— PROBLEM STATEMENT —
Give the data below again exactly as written, without its pictures.

--- begin ---

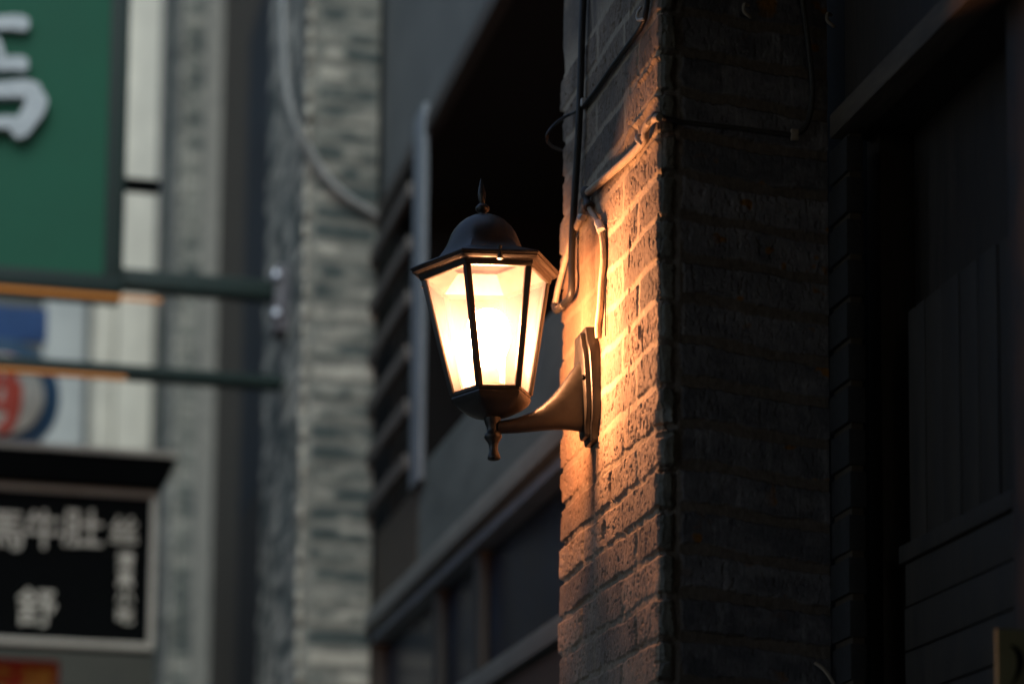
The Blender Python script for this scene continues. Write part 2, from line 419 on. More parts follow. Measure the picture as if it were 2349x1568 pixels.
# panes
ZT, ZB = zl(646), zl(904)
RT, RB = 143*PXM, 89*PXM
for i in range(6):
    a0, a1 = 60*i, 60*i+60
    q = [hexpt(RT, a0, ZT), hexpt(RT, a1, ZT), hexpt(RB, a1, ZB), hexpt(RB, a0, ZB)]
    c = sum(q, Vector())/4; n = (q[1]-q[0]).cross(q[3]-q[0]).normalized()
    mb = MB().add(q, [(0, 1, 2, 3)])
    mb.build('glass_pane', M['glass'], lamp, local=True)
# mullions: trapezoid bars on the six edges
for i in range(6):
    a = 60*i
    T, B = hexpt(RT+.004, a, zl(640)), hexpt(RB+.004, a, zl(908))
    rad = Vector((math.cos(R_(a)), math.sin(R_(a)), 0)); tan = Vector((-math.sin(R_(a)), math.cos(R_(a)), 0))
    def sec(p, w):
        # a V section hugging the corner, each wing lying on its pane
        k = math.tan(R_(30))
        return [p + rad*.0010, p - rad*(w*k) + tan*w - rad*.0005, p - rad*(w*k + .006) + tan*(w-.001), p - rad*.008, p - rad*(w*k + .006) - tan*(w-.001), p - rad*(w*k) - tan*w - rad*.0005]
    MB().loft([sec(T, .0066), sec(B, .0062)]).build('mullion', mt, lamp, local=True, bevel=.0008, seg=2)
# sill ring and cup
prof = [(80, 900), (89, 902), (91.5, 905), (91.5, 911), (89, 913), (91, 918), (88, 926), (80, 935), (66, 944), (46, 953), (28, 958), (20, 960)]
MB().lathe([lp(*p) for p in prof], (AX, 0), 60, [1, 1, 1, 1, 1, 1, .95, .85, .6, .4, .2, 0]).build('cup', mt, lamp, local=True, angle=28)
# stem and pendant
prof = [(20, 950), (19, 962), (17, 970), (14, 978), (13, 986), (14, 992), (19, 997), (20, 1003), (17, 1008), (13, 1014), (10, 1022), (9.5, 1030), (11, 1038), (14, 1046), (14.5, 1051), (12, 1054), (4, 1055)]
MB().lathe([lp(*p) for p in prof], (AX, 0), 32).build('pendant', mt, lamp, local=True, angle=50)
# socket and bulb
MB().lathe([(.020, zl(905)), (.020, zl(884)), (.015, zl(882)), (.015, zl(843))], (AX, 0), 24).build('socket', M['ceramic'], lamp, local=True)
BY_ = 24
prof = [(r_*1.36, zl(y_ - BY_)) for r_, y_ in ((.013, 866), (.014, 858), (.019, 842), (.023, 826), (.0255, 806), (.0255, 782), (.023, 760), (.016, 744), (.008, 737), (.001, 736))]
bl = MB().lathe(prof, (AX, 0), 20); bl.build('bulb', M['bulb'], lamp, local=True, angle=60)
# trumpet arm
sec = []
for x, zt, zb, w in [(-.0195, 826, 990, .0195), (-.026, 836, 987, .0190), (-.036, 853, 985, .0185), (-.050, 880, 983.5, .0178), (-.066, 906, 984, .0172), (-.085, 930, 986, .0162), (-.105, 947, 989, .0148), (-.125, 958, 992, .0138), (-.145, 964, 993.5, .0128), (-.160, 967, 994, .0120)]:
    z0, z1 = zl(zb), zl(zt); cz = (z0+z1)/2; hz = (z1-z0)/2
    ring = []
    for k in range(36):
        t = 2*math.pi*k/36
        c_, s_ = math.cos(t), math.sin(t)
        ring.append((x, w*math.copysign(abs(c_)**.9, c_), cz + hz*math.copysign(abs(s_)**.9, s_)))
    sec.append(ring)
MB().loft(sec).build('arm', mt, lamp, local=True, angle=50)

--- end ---

— RESPONSE BELOW —
The Blender Python script for this scene continues. Write part 2, from line 419 on. More parts follow. Measure the picture as if it were 2349x1568 pixels.
# panes
ZT, ZB = zl(646), zl(904)
RT, RB = 143*PXM, 89*PXM
for i in range(6):
    a0, a1 = 60*i, 60*i+60
    q = [hexpt(RT, a0, ZT), hexpt(RT, a1, ZT), hexpt(RB, a1, ZB), hexpt(RB, a0, ZB)]
    c = sum(q, Vector())/4; n = (q[1]-q[0]).cross(q[3]-q[0]).normalized()
    mb = MB().add(q, [(0, 1, 2, 3)])
    mb.build('glass_pane', M['glass'], lamp, local=True)
# mullions: trapezoid bars on the six edges
for i in range(6):
    a = 60*i
    T, B = hexpt(RT+.004, a, zl(640)), hexpt(RB+.004, a, zl(908))
    rad = Vector((math.cos(R_(a)), math.sin(R_(a)), 0)); tan = Vector((-math.sin(R_(a)), math.cos(R_(a)), 0))
    def sec(p, w):
        # a V section hugging the corner, each wing lying on its pane
        k = math.tan(R_(30))
        return [p + rad*.0010, p - rad*(w*k) + tan*w - rad*.0005, p - rad*(w*k + .006) + tan*(w-.001), p - rad*.008, p - rad*(w*k + .006) - tan*(w-.001), p - rad*(w*k) - tan*w - rad*.0005]
    MB().loft([sec(T, .0066), sec(B, .0062)]).build('mullion', mt, lamp, local=True, bevel=.0008, seg=2)
# sill ring and cup
prof = [(80, 900), (89, 902), (91.5, 905), (91.5, 911), (89, 913), (91, 918), (88, 926), (80, 935), (66, 944), (46, 953), (28, 958), (20, 960)]
MB().lathe([lp(*p) for p in prof], (AX, 0), 60, [1, 1, 1, 1, 1, 1, .95, .85, .6, .4, .2, 0]).build('cup', mt, lamp, local=True, angle=28)
# stem and pendant
prof = [(20, 950), (19, 962), (17, 970), (14, 978), (13, 986), (14, 992), (19, 997), (20, 1003), (17, 1008), (13, 1014), (10, 1022), (9.5, 1030), (11, 1038), (14, 1046), (14.5, 1051), (12, 1054), (4, 1055)]
MB().lathe([lp(*p) for p in prof], (AX, 0), 32).build('pendant', mt, lamp, local=True, angle=50)
# socket and bulb
MB().lathe([(.020, zl(905)), (.020, zl(884)), (.015, zl(882)), (.015, zl(843))], (AX, 0), 24).build('socket', M['ceramic'], lamp, local=True)
BY_ = 24
prof = [(r_*1.36, zl(y_ - BY_)) for r_, y_ in ((.013, 866), (.014, 858), (.019, 842), (.023, 826), (.0255, 806), (.0255, 782), (.023, 760), (.016, 744), (.008, 737), (.001, 736))]
bl = MB().lathe(prof, (AX, 0), 20); bl.build('bulb', M['bulb'], lamp, local=True, angle=60)
# trumpet arm
sec = []
for x, zt, zb, w in [(-.0195, 826, 990, .0195), (-.026, 836, 987, .0190), (-.036, 853, 985, .0185), (-.050, 880, 983.5, .0178), (-.066, 906, 984, .0172), (-.085, 930, 986, .0162), (-.105, 947, 989, .0148), (-.125, 958, 992, .0138), (-.145, 964, 993.5, .0128), (-.160, 967, 994, .0120)]:
    z0, z1 = zl(zb), zl(zt); cz = (z0+z1)/2; hz = (z1-z0)/2
    ring = []
    for k in range(36):
        t = 2*math.pi*k/36
        c_, s_ = math.cos(t), math.sin(t)
        ring.append((x, w*math.copysign(abs(c_)**.9, c_), cz + hz*math.copysign(abs(s_)**.9, s_)))
    sec.append(ring)
MB().loft(sec).build('arm', mt, lamp, local=True, angle=50)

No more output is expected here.